Phase One of Buffalo's plans continued with their heavy courtship of both WR Laveranues Coles and CB Jabari Greer.  The team missed on both players, though the team rectified the depth lost at cornerback with the acquisition of Drayton Florence.

That part of the strategy is over.  Phase two is now in full effect, as the Bills have hosted eight free agents that remain unsigned and will reportedly host at least two more that we know of.  That's ten names in and out of the doors at One Bills Drive without a signing; that activity may re-define the word "cautious".  Hopefully, at some point, the Bills will feel comfortable enough with one of these players to continue filling out their roster.  In the meantime, however, the players passing through the facilities may be indicative of an exciting draft strategy on Buffalo's part.

Targeting peripheral needs
Yesterday, we spoke briefly about Buffalo's needs before yet another rash of visitors consumed our attention.  As that list was a community effort, and this is an opinion piece, I'll be modifying the list a bit to fit my tastes.  Regardless of whether you agree with the positions I believe the Bills need to address, it's clear which areas the Bills are focusing on.

Running Back (visitors: K. Jones, D. Foster)
Wide Receiver (visitors: J. Galloway, K. Washington)
Tight End
Offensive Guard (K. Simmons)
Reserve Guard/Center x2
Defensive End
Defensive Tackle
Linebacker (visitors: C. June, F. Keiaho, M. Peterson, J. Winborn, P. Thomas)

That's a minimum of nine additional players needed according to this list.  The Bills have entertained players at four of those positions - running back, receiver, offensive guard and linebacker.

Take a look at the positions that haven't received (much) attention yet.  Tight End.  Offensive line depth.  Defensive End.  A big run-stuffing defensive tackle.  At first blush, it appears that the Bills are procrastinating their trench work until the month of April.

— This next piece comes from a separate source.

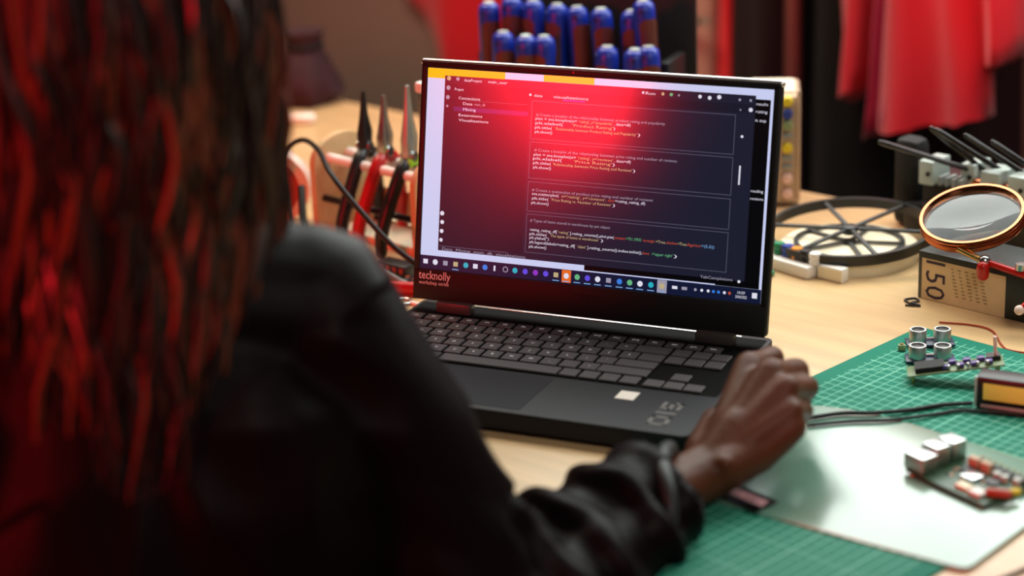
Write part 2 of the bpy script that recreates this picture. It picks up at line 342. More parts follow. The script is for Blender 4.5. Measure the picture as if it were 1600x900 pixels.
CODE = [
(37.2, [(114.6, 243.0, '# Create a boxplot of the relationship between product rating and popularity', 'C')]),
(40.8, [(114.2, 156.2, 'plot = sns.boxplot(x=', 'W'), (158.1, 191.8, "'rating', y='popularity'", 'T'), (193.1, 209.5, ', data=df)', 'W')]),
(44.9, [(114.4, 142.3, 'plt.xlabel(', 'W'), (151.9, 192.1, "'Product Rating'", 'T'), (192.7, 194.6, ')', 'W')]),
(49.1, [(114.0, 131.6, 'plt.title(', 'W'), (134.8, 215.7, "'Relationship between Product Rating and Popularity'", 'T'), (216.9, 219.4, ')', 'W')]),
(53.2, [(114.2, 131.8, 'plt.show()', 'W')]),
(70.4, [(114.6, 256.4, '# Create a boxplot of the relationship between price rating and number of reviews', 'C')]),
(74.6, [(114.1, 156.9, 'plot = sns.boxplot(x=', 'W'), (158.9, 194.0, "'rating', y='reviews'", 'T'), (195.3, 211.7, ', data=df)', 'W')]),
(78.3, [(113.7, 143.0, 'plt.xlabel(', 'W'), (155.2, 193.0, "'Price Rating'", 'T'), (193.6, 196.1, ')', 'W')]),
(82.4, [(113.9, 132.2, 'plt.title(', 'W'), (134.1, 213.5, "'Relationship between Price Rating and Reviews'", 'T'), (214.1, 216.6, ')', 'W')]),
(86.6, [(114.2, 132.4, 'plt.show()', 'W')]),
(108.1, [(114.1, 235.3, '# Create a scatterplot of product price rating and number of reviews', 'C')]),
(111.7, [(114.3, 141.7, 'sns.scatterplot(', 'W'), (144.3, 189.4, "x='rating', y='reviews',", 'T'), (191.3, 197.6, 'data', 'R'), (198.3, 228.0, '=rating_rating_df)', 'W')]),
(115.9, [(114.5, 131.5, 'plt.title(', 'W'), (134.1, 194.7, "'Price Rating vs. Number of Reviews'", 'T'), (196.0, 198.5, ')', 'W')]),
(120.2, [(114.1, 131.8, 'plt.show()', 'W')]),
(137.1, [(113.7, 194.8, '# Types of items stored in warehouse by pet object', 'C')]),
(145.8, [(114.2, 141.8, 'rating_rating_df[', 'W'), (143.1, 153.5, "'rating'", 'T'), (154.8, 199.2, '].rating_counts().plot.pie(', 'W'), (199.8, 210.7, 'autopct', 'R'), (211.3, 226.5, "='%1.1f%%'", 'G'), (227.8, 239.1, 'startangle', 'R'), (240.4, 250.4, '=True,', 'T'), (251.0, 261.4, 'shadow', 'R'), (261.9, 270.8, '=True,', 'T'), (271.2, 284.0, 'figsize', 'R'), (284.6, 297.0, '=(5,5))', 'B')]),
(149.8, [(113.8, 131.5, 'plt.title(', 'W'), (134.8, 184.1, "'The types of items in warehouse'", 'T'), (186.0, 188.6, ')', 'W')]),
(153.4, [(114.0, 133.7, "plt.ylabel('')", 'W')]),
(157.6, [(114.2, 160.7, 'plt.legend(labels=rating_df[', 'W'), (163.3, 171.7, "'object'", 'T'), (173.0, 227.9, '].rating_counts().index.tolist(),', 'W'), (228.5, 234.9, 'loc', 'R'), (237.4, 257.5, "='upper right'", 'G'), (258.7, 261.9, ')', 'W')]),
(161.9, [(113.8, 131.6, 'plt.show()', 'W')]),
(9.6, [(38.7, 57.3, 'dataProject', 'W'), (63.9, 83.7, 'main_user', 'W')]), (18.7, [(29.2, 38.5, 'Project', 'W')]), (26.8, [(33.6, 56.2, 'Connections', 'W')]),
(31.9, [(38.5, 48.5, 'Data', 'W'), (50.5, 61.8, 'main_db', 'C')]), (37.3, [(38.8, 52.1, 'Mining', 'W')]), (42.9, [(34.4, 59.1, 'Extensions', 'W')]), (47.7, [(34.6, 65.9, 'Visualizations', 'W')]),
(19.5, [(111.7, 120.2, 'data', 'W'), (131.2, 166.4, 'visualizations', 'W')]), (172.8, [(23.1, 110.5, 'Data  Mining  main_db  visualizations', 'C')]), (10.4, [(222.5, 231.8, 'Run', 'W')]), (174.0, [(285.5, 316.3, 'TabCompletions', 'C')]),
(13.4, [(328.3, 339.1, 'results', 'W')]), (20.2, [(328.3, 339.0, 'rating', 'W')]), (28.1, [(328.3, 338.4, 'in step', 'W')]), (91.6, [(328.3, 339.8, 'reading', 'W')]), (98.5, [(328.2, 340.3, 'reviews', 'W')])]
TC = dict(W='s_white', T='s_tan', R='s_red', G='s_green', B='s_blue', C='s_comment')
for y, runs in CODE:
    for x0, x1, s_, c in runs:
        me = text_mesh(s_, (x1-x0)/1000, .0027)
        onlid('text_line', me, TC[c], DX+x0/1000, DY0-(y+1.35)/1000, -.0003+.00006*4, DSP)
for (x, y), r_, m_ in zip([(22.6, 8.9), (32.0, 9.0), (22.4, 17.9), (22.2, 26.9), (21.9, 35.3), (21.4, 138.6), (21.8, 147.1), (21.6, 155.8), (21.3, 164.4), (107.8, 19.3), (220.0, 10.2), (239.2, 10.2), (247.3, 10.3), (254.7, 10.5), (274.9, 10.4), (284.1, 11.0), (293.1, 9.8), (312.6, 10.9), (322.8, 10.9), (313.8, 19.9), (323.4, 19.3), (322.5, 175.1), (316.8, 43.7)],
        [2.2, 1.8, 2.2, 2, 1.2, 2.2, 2, 2, 1.8, 1.2, 1.2, 1.5, 1.6, 1, 1.7, 1.8, 2, 1.2, 1.2, .8, 1.9, 1.4, 1.3], ['s_tan']+['s_comment']*4+['s_white']*4+['s_white']*2+['s_tan', 's_green', 's_comment']+['s_white']*3+['s_comment']*3+['s_white']*3):
    disc('icon', x, y, r_, m_)
TX = [5.8, 16.2, 27.1, 38.0, 48.9, 59.0, 69.2, 79.2, 90.6, 100.6, 111.2, 121.8, 132.4, 142.9, 153.4, 164.5, 174.9, 185.2, 196.1, 207.0, 217.2, 227.4, 238.2, 248.9, 261.5, 270.9, 281.5, 287.7, 293.9, 298.9, 303.8, 309.4, 314.3]
TM = ['s_white', 's_white', 's_comment', 's_tan', 's_teal', 's_white', 's_azure', 's_white', 's_comment', 's_teal', 's_vio', 's_mag', 's_vio', 's_tan', 's_white', 's_green', 's_vio', 's_white', 's_comment', 's_azure', 's_green', 's_white', 's_teal', 's_tan', 's_white', 's_comment'] + ['s_comment', 's_white', 's_white', 's_azure', 's_azure', 's_white', 's_red']
for i, (x, m_) in enumerate(zip(TX, TM)):
    y = 186.6
    if i == 14: pane('taskbar_tile', x-4.6, 181, x+4.8, 193, 's_orange', 3)
    if i == 23: pane('taskbar_tile', x-4.6, 181, x+4.8, 193, 's_comment', 3)
    if i in (0, 2, 3, 5, 13, 18): pane('icon', x-2.4, y-2.2, x+2.4, y+2.2, m_, 4)
    elif i == 7: pane('icon', x-.9, y-2.6, x+.9, y+2.6, m_, 4)
    elif i == 8: disc('icon', x, y, 2.9, m_); disc('icon', x, y, 2.0, 's_task', 5)
    elif i in (24, 25): pane('icon', x-2.6, y-1.4, x+2.6, y+1.4, m_, 4)
    elif i >= 26: disc('icon', x, y, 1.4, m_)
    else: disc('icon', x, y, 2.7, m_)
    if 13 <= i <= 23 or i == 3: pane('icon_underline', x-3.4, 191.4, x+3.4, 192.3, 's_blue', 4)
for y, s_, w in ((185.0, '10:59', 7), (188.9, '20/06/2022', 11)):
    onlid('text_line', text_mesh(s_, w/1000, .0026), 's_white', DX+(325.3-w/2)/1000, DY0-(y+1.3)/1000, -.0003+.00024, DSP)
pane('icon', 335.6, 184, 340.4, 189, 's_white', 4)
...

Drafting in "win now" mode
Let's imagine a scenario in which the Bills sign two more players.  That's not asking much.  Considering there are five names at linebacker, a new starter at SAM seems more than likely at this point.  Considering the lack of depth available at wide receiver and the fact that three running backs (including Fred Taylor) have visited the team, you have to believe that a third running back is ideally filled with a veteran as well.  If a third veteran is added, it'll be at wide receiver; if a receiver isn't added, it's likely the Bills will pursue their investments in their young wideouts rather than address the position again in the draft.

That means that with seven picks in the draft, the Bills could spend anywhere from three to six of those picks on offensive and defensive linemen.  There is obviously no guarantee that any rookie will have an impact immediately, and no position is "easy" or "simple" in the NFL, but if the Bills have to hedge their bets on getting a deep and instant-impact rookie class, they're putting their money on linemen.  That might be the smartest thing they can do.

I love the strategy.  For years, and in particular during the Tom Donahoe era, the franchise has been set back by flashy picks (Willis McGahee, Roscoe Parrish) and poor decisions along their lines (Mike Williams, Derrick Dockery, John McCargo, letting Pat Williams walk).  If we're right about this, and the Bills plan on investing several picks in their lines, it's the best possible scenario not just for getting impact out of their rookie class, but for the future of the franchise.  It's drafting to win immediately and to win over the long term.  Yes, other positions (tight end, fullback, safety, reserve linebacker) might be addressed.  But the lines appear to be the focus for April - and I, for one, could not be more thrilled about it.